Même les fonctionnaires ont du mal à trouver un logement correct au
vu du prix des loyers. Il est plus rentable pour certains
Saint-barths de mettre en location leur maison et d’aller louer une
chambrée. Cette catastrophe met à nu l’échec de cette dépendance
aux milliardaires mais pas question d’en parler.
Quant à Saint-Martin, son indécence
est peut-être dans son choix d’un système un peu plus social
(mais encore loin de l’être vraiment) avec un service public
s’occupant des personnes âgées et des personnes handicapées. A
Saint-Barthélemy, ce sont souvent les milliardaires qui financent à
leur bon cœur des infrastructures sanitaires. Les mauvaises langues
disent même que Saint-Barthélemy se « débarrasserait » des
individus douteux socialement en les déposant discrètement sur les
plages de Saint-Martin.
Cette façon de traiter l’information
au regard des intérêts idéologiques à défendre est incongrue
quant on sait, à quel point, les mêmes qui la font peuvent s’ériger
en donneurs de leçon d’objectivité journalistique lorsque
d’autres se font franchement partisans de ce qu’ils détestent.
Et ce qu’ils détestent le plus c’est qu’on leur fasse la
démonstration qu’ils ont tort. Mais IRMA a fait la démonstration
de l’impréparation systémique, pour des raisons financières et
idéologiques, et de la duperie des tenants du système.

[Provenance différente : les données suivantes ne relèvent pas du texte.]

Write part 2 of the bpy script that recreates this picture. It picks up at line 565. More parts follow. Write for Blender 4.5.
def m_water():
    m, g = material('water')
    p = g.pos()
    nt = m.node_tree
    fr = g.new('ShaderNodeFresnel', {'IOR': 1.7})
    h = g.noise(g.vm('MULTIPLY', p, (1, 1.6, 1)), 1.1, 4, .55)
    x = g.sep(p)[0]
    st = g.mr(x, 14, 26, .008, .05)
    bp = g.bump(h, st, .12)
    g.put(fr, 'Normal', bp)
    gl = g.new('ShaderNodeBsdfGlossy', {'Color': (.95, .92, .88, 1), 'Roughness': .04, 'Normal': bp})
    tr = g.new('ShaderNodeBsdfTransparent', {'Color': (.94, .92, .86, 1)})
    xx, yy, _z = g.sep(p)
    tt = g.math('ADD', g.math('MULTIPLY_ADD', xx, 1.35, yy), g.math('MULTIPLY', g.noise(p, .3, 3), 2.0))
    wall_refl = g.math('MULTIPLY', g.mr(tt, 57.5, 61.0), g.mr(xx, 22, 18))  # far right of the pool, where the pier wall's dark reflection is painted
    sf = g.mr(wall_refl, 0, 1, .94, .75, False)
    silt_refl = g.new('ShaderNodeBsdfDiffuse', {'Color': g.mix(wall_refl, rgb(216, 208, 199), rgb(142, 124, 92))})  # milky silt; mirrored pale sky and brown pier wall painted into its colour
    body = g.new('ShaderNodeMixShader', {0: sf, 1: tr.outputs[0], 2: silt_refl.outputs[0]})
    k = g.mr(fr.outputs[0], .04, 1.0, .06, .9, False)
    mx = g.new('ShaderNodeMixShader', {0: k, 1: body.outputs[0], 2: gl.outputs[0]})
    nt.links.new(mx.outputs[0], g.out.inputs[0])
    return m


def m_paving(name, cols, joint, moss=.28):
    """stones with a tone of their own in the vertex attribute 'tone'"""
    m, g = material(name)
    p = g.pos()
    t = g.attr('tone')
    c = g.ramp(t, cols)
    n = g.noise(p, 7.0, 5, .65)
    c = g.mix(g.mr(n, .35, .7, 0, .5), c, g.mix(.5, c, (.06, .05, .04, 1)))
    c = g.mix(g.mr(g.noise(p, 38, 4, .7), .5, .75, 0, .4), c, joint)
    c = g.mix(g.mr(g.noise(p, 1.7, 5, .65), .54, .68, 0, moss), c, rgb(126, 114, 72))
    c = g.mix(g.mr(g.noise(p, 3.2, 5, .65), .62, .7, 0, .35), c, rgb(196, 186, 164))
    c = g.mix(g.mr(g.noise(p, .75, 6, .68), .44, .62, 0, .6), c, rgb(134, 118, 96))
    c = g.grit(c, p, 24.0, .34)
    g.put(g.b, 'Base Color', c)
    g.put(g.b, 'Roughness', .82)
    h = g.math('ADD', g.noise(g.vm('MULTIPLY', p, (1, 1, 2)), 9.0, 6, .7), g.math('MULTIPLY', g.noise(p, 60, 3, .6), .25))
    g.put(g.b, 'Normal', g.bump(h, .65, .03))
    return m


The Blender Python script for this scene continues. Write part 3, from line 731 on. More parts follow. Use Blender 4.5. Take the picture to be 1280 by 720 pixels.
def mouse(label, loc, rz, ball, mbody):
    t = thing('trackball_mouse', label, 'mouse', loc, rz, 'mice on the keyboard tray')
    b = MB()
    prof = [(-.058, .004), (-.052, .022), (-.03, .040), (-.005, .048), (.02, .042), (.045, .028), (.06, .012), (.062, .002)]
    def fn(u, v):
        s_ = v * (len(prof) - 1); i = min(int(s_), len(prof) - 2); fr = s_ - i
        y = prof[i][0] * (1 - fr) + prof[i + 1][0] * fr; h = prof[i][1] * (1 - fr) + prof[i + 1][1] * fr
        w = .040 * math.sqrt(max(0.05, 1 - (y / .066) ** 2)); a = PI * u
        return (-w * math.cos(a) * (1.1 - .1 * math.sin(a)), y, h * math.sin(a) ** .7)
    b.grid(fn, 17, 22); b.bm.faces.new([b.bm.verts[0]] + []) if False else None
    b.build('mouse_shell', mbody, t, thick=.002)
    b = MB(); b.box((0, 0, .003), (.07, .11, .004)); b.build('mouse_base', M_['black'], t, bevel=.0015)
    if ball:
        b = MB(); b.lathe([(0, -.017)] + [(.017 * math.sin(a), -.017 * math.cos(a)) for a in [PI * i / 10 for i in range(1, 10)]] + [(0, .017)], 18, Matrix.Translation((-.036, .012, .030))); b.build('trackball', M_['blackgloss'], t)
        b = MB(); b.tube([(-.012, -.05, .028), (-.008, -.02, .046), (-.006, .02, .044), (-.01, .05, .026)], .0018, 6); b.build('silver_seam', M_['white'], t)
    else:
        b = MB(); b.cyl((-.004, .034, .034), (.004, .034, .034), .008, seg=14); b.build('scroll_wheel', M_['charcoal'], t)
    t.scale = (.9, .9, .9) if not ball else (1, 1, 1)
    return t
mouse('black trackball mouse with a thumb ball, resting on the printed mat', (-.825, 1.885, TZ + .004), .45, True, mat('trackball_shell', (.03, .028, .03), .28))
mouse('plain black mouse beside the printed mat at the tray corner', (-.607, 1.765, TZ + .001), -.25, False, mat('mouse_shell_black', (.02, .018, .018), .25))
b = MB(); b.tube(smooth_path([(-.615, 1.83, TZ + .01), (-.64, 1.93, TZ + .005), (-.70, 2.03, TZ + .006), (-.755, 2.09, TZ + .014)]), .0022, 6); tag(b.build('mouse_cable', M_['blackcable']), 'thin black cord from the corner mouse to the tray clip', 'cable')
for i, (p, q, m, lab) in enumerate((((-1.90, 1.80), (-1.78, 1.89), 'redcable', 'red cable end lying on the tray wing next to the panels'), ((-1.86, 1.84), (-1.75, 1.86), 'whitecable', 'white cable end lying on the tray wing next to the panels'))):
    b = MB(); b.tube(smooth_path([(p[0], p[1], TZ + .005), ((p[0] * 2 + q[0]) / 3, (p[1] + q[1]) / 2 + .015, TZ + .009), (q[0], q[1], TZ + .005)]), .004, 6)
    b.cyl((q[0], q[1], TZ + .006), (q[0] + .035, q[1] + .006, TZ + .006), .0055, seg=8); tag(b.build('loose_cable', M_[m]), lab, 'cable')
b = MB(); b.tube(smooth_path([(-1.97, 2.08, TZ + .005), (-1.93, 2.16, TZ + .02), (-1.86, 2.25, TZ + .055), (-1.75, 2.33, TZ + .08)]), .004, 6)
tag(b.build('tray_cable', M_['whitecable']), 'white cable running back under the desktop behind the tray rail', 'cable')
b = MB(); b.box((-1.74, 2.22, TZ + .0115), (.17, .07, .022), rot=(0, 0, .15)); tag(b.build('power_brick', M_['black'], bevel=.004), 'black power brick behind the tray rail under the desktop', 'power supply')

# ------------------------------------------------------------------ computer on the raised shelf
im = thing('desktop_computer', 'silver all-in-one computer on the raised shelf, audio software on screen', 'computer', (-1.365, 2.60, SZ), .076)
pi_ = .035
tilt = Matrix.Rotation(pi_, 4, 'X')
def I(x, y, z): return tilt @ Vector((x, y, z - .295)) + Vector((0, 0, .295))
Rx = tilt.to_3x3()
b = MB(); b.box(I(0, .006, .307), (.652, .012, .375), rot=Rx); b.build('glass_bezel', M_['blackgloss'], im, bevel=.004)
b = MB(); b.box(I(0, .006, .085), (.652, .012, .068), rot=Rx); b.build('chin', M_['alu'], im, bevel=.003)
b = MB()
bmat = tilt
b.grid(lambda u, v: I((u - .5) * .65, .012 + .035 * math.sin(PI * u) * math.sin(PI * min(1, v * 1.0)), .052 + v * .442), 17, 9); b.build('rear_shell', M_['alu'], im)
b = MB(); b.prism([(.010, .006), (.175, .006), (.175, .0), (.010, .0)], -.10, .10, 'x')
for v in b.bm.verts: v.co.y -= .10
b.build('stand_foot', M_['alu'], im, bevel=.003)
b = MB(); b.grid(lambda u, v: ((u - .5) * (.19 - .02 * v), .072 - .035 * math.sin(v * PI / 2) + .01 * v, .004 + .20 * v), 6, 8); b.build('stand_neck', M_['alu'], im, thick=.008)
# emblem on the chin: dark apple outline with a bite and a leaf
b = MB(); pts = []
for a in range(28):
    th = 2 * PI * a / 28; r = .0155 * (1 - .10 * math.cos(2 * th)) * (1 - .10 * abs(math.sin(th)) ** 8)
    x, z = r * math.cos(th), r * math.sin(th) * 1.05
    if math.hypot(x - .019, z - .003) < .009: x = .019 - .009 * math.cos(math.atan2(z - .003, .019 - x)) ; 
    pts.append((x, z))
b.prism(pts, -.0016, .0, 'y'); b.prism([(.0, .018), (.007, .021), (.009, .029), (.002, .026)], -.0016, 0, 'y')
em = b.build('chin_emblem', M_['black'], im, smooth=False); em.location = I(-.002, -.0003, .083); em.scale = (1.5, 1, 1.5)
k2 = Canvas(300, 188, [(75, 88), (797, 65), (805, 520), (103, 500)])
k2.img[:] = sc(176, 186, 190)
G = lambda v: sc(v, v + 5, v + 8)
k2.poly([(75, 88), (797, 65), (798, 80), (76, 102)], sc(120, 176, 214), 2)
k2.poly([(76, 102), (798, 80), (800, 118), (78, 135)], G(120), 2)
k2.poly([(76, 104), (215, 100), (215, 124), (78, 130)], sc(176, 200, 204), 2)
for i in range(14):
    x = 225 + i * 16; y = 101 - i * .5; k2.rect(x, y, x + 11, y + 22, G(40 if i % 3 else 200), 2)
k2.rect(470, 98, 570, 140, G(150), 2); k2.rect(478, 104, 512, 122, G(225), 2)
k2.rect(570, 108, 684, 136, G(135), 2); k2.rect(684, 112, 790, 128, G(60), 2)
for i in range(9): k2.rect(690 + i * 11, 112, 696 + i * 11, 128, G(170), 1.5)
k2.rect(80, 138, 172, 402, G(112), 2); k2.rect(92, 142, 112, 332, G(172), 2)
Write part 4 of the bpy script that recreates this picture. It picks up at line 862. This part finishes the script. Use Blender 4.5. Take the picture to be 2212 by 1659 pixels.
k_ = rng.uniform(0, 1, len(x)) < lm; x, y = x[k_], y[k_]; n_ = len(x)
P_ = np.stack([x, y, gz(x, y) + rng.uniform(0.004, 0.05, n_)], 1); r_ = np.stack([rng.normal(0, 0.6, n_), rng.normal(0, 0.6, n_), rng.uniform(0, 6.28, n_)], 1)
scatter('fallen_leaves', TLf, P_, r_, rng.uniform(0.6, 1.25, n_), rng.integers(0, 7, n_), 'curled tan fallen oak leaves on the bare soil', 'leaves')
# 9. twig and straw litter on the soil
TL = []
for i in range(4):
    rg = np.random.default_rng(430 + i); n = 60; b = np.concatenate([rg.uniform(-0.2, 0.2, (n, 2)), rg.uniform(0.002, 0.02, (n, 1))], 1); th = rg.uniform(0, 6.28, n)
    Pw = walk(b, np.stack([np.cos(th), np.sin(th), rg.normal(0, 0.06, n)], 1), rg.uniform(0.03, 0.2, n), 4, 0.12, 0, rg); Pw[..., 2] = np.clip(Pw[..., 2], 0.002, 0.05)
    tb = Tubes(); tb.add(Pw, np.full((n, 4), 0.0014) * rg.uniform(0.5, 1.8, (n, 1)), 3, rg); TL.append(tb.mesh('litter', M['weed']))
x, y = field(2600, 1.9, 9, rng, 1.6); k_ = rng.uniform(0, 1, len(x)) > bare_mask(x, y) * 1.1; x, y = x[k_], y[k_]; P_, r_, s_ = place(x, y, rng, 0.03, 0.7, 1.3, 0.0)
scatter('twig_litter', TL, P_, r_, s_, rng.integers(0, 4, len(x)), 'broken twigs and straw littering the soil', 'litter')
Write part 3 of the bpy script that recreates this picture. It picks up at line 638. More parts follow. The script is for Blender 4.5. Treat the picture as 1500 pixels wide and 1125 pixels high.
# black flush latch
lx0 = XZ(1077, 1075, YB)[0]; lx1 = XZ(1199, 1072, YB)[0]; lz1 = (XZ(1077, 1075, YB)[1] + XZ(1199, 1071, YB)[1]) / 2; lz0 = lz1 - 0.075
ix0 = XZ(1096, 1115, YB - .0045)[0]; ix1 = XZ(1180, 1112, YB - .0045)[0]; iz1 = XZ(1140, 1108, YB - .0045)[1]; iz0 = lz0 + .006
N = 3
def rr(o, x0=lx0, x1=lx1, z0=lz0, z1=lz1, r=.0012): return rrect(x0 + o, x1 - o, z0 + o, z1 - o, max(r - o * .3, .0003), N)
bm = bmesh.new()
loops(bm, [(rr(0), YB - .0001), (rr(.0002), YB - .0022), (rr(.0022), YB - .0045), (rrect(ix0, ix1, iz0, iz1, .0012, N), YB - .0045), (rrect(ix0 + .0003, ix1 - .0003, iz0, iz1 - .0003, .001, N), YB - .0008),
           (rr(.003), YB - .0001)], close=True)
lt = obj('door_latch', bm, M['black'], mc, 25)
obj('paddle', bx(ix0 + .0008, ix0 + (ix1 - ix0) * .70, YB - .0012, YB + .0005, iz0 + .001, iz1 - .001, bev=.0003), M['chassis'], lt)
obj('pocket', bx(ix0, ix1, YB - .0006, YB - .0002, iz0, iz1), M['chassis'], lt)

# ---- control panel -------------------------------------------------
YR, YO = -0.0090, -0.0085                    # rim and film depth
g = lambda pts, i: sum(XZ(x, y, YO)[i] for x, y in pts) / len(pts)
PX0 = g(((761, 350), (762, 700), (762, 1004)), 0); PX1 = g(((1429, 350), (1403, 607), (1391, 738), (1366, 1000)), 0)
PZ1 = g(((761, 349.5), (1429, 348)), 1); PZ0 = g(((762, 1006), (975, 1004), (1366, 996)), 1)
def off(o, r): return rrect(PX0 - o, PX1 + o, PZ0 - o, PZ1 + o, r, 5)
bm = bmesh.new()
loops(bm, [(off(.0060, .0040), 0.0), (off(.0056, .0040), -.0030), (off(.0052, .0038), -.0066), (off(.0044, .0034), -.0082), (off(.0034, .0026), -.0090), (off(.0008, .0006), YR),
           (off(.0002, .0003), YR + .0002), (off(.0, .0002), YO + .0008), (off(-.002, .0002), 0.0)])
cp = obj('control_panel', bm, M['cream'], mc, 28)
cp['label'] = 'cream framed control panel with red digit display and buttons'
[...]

Cette catastrophe est déjà et sera
encore une bonne occasion pour plus d’un de parader sur le malheur
d’autrui, de faire des promesses qui ne seront jamais tenues, de
faire croire que la responsabilité incombe à l’incivisme mais
surtout de tenter de renaître. Les visites politiciennes qui
viennent seront là pour la « com » et non pour engager
une véritable et nouvelle politique tenant compte de cette
expérience. Les mises à l’écart de la presse locale en disent
long.
La presse locale a eu un mal fou pour
avoir des informations de la préfecture de Guadeloupe, malgré la
présence de la ministre de l’outre-mer, alors que les presses
nationales et internationales en savaient déjà long. Il est vrai
que la presse nationale peut permettre à Jupiter de redorer son
blason puisqu’il doit être en Guadeloupe ce mardi 12, jour de
grève générale contre sa politique antisociale. Il a prévenu
qu’il ne cédera ni aux fainéants – ni aux extrêmes, alors ce
sera silence radio sur les grandes chaînes nationales, ou plutôt un
seul et unique sujet du jour : « Jupiter aux Antilles »
pour sauver ces français du bout du monde.
Jupiter ne vient pas sauver les quidams
qui souffrent le martyre mais, en faisant d’une pierre deux coups,
se refaire une santé médiatique et sauver le capitalisme. Ce sont
les entreprises de construction qui se frottent déjà les mains, des
réunions se tiennent quotidiennement en Guadeloupe, et le service de
communication de Jupiter qui voit là l’occasion ultime de
présenter au peuple un Jupiter à visage humain alors que les
fainéants et les extrêmes manifestent pour des « privilèges ».